Casanova was imprisoned in the leads, and from the grating of his cell he saw rats of a “fearful” size wandering unconcernedly in the garret. When he asked his gaoler about the “scoundrels” imprisoned with him he was told that, on the contrary, they were respectable people who for reasons known only to the authorities “have to be sequestered from society.” It emphasised to him the “horrible despotism” to which he, too, had become a subject. Yet he escaped; he fashioned an iron bar into a spike, and cut his way out onto the rooftop. His narrative of imprisonment and flight is a central story of Venice itself.

It is generally believed that Casanova died in Bohemia on 4 June 1798, but there is an unofficial story that he secretly returned to Venice after the French Revolution and lived there in anonymity. It is also said that he practised certain necromantic rites that guaranteed him immortality. Some argue that he still lives in his uncorrupted body; others believe that he is reborn in every Venetian infant. He really does represent, therefore, the genius loci

. He never really escaped, after all.

The image of the prison has often been used to conjure up the mood and setting of the city. Like the Jews in its ghetto its citizens are in a sense incarcerated, surrounded by water as if they were confined in Alcatraz. No citizen was allowed to leave Venice without official permission. That is why there is relatively little crime in the city; in a place where everyone is watching everybody else, there is nowhere to hide. The route to the mainland can easily be sealed off. The Venetian people were, in addition, heavily policed. By the fourteenth century there was one policeman for every two hundred and fifty citizens, with the laws enforced by the council of ten and the signori di notte or “lords of the night.” There were also the chiefs of the wards, and a secret force known as the

sbirri. It was reported that the sbirri
dealt with offenders by throwing their cloaks over them and then, having muffled them, led them directly to the prison. The elements of silence and concealment consort well with the popular image of the city. They are of a piece with coercive legislation and constant observation.

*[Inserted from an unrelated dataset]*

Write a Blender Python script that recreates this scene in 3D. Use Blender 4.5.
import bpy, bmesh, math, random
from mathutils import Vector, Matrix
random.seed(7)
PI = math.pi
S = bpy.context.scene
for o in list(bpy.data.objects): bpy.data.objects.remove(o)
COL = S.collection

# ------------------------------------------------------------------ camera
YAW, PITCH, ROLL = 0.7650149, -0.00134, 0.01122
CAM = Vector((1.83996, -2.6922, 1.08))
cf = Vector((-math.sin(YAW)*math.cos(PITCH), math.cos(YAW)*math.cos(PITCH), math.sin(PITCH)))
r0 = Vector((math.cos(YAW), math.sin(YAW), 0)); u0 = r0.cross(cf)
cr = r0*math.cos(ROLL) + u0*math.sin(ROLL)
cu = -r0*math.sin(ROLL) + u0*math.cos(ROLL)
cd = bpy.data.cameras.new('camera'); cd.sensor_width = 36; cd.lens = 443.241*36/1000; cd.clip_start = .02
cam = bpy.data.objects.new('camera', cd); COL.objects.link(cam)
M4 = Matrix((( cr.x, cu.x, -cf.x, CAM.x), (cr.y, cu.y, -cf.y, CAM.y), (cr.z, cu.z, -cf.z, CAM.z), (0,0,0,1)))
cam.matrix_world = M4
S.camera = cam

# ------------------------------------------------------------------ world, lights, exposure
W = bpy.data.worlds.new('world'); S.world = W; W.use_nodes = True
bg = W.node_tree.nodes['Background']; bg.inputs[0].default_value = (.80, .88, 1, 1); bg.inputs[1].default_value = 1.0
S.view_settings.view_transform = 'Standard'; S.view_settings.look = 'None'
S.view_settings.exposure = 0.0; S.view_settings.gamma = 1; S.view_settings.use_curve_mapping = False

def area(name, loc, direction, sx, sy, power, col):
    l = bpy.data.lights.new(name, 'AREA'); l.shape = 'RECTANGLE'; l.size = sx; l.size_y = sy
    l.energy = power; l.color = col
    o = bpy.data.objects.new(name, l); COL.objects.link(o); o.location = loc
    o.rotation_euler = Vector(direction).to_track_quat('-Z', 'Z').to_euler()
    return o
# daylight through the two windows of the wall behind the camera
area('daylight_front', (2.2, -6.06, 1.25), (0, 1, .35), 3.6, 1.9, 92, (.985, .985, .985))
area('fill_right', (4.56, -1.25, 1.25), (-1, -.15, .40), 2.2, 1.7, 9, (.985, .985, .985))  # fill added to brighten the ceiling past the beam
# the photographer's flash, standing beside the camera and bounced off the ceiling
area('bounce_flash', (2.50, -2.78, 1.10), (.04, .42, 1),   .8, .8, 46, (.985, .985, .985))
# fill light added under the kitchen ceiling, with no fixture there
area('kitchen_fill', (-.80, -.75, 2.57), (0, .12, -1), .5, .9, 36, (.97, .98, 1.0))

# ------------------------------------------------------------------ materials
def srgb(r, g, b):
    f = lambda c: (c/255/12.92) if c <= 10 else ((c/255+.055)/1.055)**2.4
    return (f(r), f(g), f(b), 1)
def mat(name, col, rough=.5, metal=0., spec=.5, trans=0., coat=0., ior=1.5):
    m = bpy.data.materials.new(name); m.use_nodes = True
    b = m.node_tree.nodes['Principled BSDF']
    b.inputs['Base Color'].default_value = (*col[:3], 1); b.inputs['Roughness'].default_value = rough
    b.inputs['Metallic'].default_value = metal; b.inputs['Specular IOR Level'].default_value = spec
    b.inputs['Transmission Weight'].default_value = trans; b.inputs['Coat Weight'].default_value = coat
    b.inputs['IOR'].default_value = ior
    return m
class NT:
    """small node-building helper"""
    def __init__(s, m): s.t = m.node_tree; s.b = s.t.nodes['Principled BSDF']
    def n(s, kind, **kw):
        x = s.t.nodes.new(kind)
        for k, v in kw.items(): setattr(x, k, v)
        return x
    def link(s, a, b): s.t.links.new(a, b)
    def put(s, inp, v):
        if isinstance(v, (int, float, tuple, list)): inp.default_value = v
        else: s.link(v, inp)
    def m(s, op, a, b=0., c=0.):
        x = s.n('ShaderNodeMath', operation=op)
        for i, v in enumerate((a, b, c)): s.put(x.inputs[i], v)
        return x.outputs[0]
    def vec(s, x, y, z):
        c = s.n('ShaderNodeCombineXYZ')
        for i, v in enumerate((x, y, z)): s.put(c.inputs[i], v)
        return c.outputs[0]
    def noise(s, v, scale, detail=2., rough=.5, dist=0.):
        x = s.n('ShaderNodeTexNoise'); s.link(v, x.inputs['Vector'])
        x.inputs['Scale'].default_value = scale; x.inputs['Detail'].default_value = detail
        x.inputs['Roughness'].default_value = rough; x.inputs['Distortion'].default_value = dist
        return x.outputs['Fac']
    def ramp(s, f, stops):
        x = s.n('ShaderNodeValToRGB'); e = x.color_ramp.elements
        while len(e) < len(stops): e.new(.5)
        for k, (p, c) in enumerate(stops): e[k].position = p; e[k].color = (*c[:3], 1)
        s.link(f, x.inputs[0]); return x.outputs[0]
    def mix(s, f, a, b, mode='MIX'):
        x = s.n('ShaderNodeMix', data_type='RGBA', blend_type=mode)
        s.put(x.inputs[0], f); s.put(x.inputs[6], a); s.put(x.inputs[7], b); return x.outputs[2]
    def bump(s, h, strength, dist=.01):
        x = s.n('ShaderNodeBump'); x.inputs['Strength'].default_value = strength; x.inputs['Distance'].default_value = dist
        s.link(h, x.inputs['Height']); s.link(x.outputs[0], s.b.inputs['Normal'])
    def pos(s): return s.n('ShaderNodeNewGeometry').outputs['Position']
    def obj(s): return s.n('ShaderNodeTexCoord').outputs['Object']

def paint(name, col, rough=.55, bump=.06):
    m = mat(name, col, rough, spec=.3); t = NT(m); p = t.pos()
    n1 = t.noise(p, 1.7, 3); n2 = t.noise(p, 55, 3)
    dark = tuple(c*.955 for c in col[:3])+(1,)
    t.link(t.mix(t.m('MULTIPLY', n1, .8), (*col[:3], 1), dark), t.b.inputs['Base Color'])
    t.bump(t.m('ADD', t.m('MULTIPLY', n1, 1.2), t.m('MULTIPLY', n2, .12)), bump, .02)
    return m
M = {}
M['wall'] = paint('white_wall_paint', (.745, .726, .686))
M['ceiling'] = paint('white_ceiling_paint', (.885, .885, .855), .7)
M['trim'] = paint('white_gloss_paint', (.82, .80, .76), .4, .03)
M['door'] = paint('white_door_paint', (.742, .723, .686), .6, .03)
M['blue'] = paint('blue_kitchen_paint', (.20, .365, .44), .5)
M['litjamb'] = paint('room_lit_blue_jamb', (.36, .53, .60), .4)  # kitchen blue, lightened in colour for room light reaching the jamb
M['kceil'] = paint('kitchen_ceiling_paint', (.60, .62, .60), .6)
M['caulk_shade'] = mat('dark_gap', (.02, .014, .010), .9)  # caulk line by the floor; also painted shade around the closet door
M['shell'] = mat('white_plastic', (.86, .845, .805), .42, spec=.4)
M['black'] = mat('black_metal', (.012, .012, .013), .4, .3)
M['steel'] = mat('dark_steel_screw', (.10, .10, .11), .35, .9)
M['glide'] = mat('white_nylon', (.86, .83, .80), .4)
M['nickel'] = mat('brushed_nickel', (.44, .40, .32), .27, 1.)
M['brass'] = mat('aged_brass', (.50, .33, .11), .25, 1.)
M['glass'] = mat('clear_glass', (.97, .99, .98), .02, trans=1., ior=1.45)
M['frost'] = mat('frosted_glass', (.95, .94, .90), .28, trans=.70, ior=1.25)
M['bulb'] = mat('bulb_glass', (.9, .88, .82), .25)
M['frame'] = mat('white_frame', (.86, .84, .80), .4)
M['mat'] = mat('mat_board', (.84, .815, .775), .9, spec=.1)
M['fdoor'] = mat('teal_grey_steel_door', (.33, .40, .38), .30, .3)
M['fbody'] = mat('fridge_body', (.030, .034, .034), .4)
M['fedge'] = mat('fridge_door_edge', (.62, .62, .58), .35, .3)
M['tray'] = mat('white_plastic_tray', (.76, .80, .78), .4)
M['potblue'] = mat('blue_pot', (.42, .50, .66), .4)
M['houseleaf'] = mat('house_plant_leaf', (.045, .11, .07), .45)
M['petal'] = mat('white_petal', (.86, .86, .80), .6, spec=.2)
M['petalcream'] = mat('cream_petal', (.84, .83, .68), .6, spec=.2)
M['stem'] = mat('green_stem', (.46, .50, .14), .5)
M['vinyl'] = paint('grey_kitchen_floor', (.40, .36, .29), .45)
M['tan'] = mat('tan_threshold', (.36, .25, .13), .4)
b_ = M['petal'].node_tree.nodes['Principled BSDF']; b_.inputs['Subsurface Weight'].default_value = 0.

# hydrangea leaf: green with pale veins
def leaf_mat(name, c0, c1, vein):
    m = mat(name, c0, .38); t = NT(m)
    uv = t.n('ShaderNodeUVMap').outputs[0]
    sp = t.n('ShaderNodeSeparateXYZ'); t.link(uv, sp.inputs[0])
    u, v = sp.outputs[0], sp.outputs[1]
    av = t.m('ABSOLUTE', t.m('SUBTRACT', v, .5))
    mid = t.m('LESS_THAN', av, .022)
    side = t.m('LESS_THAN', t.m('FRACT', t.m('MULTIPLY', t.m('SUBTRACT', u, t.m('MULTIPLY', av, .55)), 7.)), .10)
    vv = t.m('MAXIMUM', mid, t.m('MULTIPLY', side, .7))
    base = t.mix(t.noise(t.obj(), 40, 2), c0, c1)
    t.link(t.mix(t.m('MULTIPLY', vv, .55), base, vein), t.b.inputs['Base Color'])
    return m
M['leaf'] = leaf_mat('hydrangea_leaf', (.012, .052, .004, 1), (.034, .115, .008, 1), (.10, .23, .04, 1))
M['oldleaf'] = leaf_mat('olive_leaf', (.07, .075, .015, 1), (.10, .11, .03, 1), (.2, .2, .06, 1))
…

There is, or was, very little privacy in Venice. The people are packed closely together. The small communities of every parish were woven flesh to flesh. The private space is small indeed. Just as private interests were subordinated to public needs, and the individual subsumed within the larger community, so privacy itself was considered to be of little importance. All this may induce acute feelings of claustrophobia. The people cannot escape one another, let alone the clusters of islands on which they are immured.